Per quanto riguarda il concetto di verità della notizia non è necessario che essa sia “oggettiva” e già accertata. Può trattarsi anche di una verità “putativa”, purché la notizia sia frutto di un serio e diligente lavoro di ricerca. Ciò non ricorre quando:

  • pur essendo veri i singoli fatti riferiti, vengano (anche colpevolmente) taciuti altri fatti, tanto strettamente ricollegabili ai primi da mutarne completamente il significato;
  • oppure quando i fatti riferiti siano accompagnati da sollecitazioni emotive o da sottintesi accostamenti, insinuazioni, allusioni o sofismi idonei a creare nella mente del lettore (od ascoltatore) rappresentazioni della realtà oggettiva false.

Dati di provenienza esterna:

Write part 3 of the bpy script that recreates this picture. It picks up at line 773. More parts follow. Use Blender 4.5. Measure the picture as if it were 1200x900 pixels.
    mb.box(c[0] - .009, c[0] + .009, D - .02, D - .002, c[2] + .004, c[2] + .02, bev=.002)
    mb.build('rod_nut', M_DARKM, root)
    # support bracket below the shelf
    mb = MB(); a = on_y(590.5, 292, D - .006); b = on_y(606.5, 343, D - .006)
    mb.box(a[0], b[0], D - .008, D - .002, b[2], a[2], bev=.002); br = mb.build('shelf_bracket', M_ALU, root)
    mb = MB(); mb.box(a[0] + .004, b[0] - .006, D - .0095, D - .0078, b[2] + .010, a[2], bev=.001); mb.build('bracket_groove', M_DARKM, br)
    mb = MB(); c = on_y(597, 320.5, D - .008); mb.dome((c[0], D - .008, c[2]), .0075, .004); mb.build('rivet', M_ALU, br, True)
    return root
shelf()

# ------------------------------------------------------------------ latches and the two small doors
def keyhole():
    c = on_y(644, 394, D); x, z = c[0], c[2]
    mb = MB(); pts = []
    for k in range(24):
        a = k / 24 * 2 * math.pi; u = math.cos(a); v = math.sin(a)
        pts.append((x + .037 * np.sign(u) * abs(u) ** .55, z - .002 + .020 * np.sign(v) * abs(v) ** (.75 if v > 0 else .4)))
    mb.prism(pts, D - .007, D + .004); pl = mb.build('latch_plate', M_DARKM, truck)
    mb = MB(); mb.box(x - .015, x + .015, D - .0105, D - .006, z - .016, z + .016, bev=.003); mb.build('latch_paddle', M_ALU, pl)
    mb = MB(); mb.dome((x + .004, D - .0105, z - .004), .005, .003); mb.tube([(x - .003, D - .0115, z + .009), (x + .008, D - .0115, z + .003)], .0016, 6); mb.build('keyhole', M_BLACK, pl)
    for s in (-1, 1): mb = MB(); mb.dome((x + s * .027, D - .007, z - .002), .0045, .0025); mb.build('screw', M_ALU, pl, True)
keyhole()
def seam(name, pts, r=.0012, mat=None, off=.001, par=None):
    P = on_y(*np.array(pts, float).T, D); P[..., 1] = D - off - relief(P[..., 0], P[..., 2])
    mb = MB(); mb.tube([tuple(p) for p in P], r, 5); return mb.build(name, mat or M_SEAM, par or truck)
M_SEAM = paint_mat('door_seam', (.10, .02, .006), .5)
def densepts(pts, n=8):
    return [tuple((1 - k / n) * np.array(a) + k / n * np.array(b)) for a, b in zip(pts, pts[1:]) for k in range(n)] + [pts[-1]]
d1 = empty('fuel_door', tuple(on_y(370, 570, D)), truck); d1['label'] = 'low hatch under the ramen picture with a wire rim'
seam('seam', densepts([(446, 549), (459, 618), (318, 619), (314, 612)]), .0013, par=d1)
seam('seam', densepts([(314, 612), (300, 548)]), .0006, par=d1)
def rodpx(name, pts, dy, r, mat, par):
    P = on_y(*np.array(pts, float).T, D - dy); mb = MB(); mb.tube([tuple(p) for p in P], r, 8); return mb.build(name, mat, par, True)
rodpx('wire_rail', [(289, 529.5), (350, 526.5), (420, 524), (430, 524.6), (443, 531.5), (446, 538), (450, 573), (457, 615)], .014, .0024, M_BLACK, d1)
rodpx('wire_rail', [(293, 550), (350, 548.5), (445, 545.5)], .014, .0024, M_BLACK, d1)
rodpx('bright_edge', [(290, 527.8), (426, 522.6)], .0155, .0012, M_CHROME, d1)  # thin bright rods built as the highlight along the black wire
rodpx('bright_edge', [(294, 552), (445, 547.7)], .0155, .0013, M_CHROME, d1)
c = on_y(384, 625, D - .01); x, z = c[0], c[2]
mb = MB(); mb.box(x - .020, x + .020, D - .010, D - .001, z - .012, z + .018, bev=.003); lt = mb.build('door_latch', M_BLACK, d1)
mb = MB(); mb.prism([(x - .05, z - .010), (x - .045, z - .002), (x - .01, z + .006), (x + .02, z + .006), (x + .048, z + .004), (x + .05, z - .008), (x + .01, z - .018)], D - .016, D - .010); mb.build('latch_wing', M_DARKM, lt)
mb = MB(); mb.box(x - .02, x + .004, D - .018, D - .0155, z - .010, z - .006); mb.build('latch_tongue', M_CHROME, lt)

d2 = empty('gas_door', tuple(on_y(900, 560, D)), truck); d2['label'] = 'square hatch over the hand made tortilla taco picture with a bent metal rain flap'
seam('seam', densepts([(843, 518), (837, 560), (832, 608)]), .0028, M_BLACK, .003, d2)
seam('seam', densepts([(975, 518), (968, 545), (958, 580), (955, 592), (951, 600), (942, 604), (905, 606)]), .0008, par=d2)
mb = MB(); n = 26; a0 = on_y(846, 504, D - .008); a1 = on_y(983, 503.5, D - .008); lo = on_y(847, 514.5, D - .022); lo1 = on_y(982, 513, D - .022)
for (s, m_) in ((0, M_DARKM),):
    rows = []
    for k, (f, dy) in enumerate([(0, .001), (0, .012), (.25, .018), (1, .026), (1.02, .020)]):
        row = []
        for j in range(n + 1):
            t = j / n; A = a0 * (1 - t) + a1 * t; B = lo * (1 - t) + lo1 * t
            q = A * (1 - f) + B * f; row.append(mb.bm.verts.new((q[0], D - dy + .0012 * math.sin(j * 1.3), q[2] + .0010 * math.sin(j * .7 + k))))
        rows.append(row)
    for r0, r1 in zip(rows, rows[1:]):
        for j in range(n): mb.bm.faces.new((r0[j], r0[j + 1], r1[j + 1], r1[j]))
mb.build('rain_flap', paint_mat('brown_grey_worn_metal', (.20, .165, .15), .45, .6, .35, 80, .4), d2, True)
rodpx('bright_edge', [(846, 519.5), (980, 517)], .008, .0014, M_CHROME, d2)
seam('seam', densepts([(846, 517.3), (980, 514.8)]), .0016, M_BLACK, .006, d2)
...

Insomma, l’esercizio del diritto di critica deve essere connotato non soltanto dalla verità della notizia, ma anche dall’astensione dall’impiego di maliziose ambiguità e di espressioni potenzialmente fuorvianti.

Cosa significa continenza

Se, da un lato, la critica consente l’utilizzo di un linguaggio graffiante o colorito ed in particolare la critica politica si caratterizza per l’uso di toni anche più aspri, pungenti ed incisivi rispetto a quelli comunemente usati, ciò deve pur sempre avvenire nel rispetto della continenza, ossia senza superare i limiti di quanto strettamente necessario all’espressione della propria opinione (Trib. Terni sent. n. 475/2023).

La critica deve esprimere un dissenso ragionato sulle opinioni o sui comportamenti del soggetto preso di mira, senza trascendere in contumelie, in affermazioni ingiuriose o in attacchi offensivi o denigratori, ovvero in espressioni volte a colpire la figura morale della persona criticata.